SAWT BEIRUT INTERNATIONAL

| 19 April 2024, Friday |

Turkey using courts, laws to target dissent ahead of votes

President Tayyip Erdogan’s administration has increased its crackdown on political opponents and dissent in the run-up to Turkish elections by imposing censorship and harsher prison terms, according to a report released by Human Rights Watch on Thursday.

Mid-June is the deadline for the presidential and parliamentary elections, but Erdogan has suggested they could happen sooner. After 20 years in office, polls suggest that he and his Islamist-based AK Party may lose.

In its annual World Report, the rights watchdog said authorities were using online censorship and disinformation laws to muzzle independent media, the opposition and dissenting voices.

“The government has carried out highly abusive manoeuvres against the political opposition, blanket bans on public protest, and the jailing and conviction of human rights defenders and perceived critics by courts operating under political orders,” Hugh Williamson, the Europe and Central Asia director at Human Rights Watch, said in the report.

 

Turkey’s Directorate of Communications did not immediately respond to a request to comment on the report.

Last month, a court sentenced Istanbul Mayor Ekrem Imamoglu, a potential Erdogan challenger from the main opposition Republican People’s Party (CHP), to two years and seven months in prison and handed him a politics ban for insulting public officials in 2019, a verdict he has appealed.

Erdogan said in response that Turks have no right to ignore legal rulings and that courts would correct any mistakes in the appeal process.

This month, the top court froze the bank accounts of the pro-Kurdish Peoples’ Democratic Party (HDP), parliament’s third-biggest party, while it hears a case on shutting it down over alleged ties to militants. The party denies the claims.
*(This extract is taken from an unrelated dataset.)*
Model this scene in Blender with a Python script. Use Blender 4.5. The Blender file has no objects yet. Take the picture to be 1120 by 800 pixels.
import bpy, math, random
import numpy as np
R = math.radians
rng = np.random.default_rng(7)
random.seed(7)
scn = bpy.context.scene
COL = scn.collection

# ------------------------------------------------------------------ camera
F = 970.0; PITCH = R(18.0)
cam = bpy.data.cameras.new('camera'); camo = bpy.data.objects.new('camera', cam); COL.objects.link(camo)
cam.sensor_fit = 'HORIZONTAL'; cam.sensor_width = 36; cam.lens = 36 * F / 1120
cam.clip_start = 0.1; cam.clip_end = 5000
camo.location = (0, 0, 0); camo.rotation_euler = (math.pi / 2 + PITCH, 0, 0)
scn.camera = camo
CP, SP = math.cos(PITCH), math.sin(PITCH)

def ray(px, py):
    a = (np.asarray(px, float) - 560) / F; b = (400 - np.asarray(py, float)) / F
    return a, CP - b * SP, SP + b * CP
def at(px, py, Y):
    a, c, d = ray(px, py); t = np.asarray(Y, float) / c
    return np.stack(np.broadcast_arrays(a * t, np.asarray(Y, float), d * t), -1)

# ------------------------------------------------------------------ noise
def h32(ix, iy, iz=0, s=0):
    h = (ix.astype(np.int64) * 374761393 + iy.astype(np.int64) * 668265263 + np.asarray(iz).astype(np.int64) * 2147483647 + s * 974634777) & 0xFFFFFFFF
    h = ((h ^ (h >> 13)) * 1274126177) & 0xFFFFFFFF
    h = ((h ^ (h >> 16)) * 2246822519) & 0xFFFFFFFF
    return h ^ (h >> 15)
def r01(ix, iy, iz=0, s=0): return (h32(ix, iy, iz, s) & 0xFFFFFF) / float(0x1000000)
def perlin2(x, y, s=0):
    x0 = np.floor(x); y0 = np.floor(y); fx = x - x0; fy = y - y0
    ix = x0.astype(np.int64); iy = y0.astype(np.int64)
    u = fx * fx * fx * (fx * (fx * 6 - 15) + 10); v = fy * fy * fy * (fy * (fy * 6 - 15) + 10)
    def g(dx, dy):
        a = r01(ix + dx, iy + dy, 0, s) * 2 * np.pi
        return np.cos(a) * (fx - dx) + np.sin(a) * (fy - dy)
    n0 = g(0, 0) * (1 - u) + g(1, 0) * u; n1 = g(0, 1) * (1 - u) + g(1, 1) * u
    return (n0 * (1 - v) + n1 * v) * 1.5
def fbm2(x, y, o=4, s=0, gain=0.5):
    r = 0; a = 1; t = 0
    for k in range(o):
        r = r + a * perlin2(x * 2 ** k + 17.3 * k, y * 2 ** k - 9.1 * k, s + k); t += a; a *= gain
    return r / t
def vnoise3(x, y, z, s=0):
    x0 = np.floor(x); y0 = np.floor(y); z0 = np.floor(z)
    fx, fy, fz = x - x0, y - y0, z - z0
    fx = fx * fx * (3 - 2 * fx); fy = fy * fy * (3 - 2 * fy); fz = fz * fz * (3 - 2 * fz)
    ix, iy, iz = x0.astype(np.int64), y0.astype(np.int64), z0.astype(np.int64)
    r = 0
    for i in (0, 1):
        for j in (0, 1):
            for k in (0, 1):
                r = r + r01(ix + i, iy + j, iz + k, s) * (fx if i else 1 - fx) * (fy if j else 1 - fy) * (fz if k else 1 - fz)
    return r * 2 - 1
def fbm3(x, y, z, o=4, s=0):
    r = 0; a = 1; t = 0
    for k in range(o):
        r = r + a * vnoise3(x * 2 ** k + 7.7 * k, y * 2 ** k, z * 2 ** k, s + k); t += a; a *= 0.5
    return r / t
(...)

In October, Turkey adopted a law proposed by the AK Party that would jail journalists and social media users for up to three years for spreading “disinformation”, sparking deep concerns over free speech.

Critics have said there is no clear definition of “false or misleading information”, leaving the law open to abuse by courts that are not independent. The government denies their claims that courts cracked down on open dissent and silenced opponents in recent years.

The government says the new law aims to regulate online publications, protect the country and combat disinformation.